Он воспел в могучих красках «Калевалу» — эти северные волшебные сказки, стихийные, как зимняя вьюга, — финский эпос.
Пели краски о современной, живой Финляндии с ее седыми скалами и тихими озерами, с девственными хвойными лесами и угрюмым северным морем: серое, свинцовое финское море с набегающими на плоский берег мелкими волнами и тут же прибитое к берегу мертвое дерево, без коры, насквозь просоленное морем, крепкое, как камень: ах, это все символы Финляндии, горько и страстно любимой художником ненаглядной и обожаемой им сказочной страны «Калевалы»!
Это была жгучая, острая любовь к своей угнетенной стране, но под этой любовью чувствовалась оборотная сторона; ненависть к русскому самодержавию. Именно эта ненависть сближала нас с тогдашними финнами.
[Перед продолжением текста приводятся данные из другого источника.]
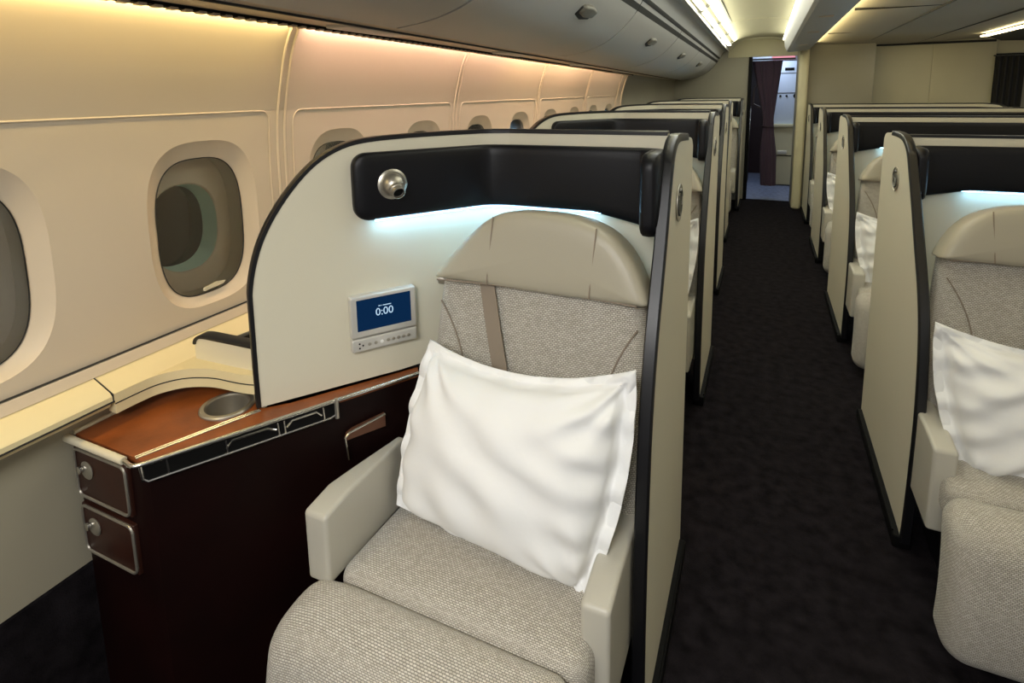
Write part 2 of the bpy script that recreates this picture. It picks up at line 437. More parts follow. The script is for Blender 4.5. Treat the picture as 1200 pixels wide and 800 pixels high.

Горький заглянул через мое плечо и с глубоким вздохом сказал:
— Как они любят свою страну! Ах, если бы русские так любили свою родину!
— Переведите, пожалуйста, Акселю, — обратился он к Андреевой, — что я никогда не забуду Финляндии и ее народа, ее художников и счастливейших для меня дней, пережитых в Финляндии. Переведите также, что я никогда не забуду его, Акселя, прекрасного художника, пламенного, любящего свою страну и ее свободу.
Когда Андреева перевела, лицо Галлена, отчасти понимавшего сказанное, просияло радостной детской улыбкой; он протянул писателю большую, замечательно красивую, мужественную руку.
— Сегодня мы с вами выступаем на русско-финском вечере, — сказал, обращаясь ко мне, Горький. — А завтра я уезжаю. Теперь мы, вероятно, не скоро увидимся.
— Не по этому ли случаю у вас здесь столько цветов?
Никто не успел мне ответить. Где-то близко на улице внезапно грянул духовой трубный оркестр. Все кинулись к окнам.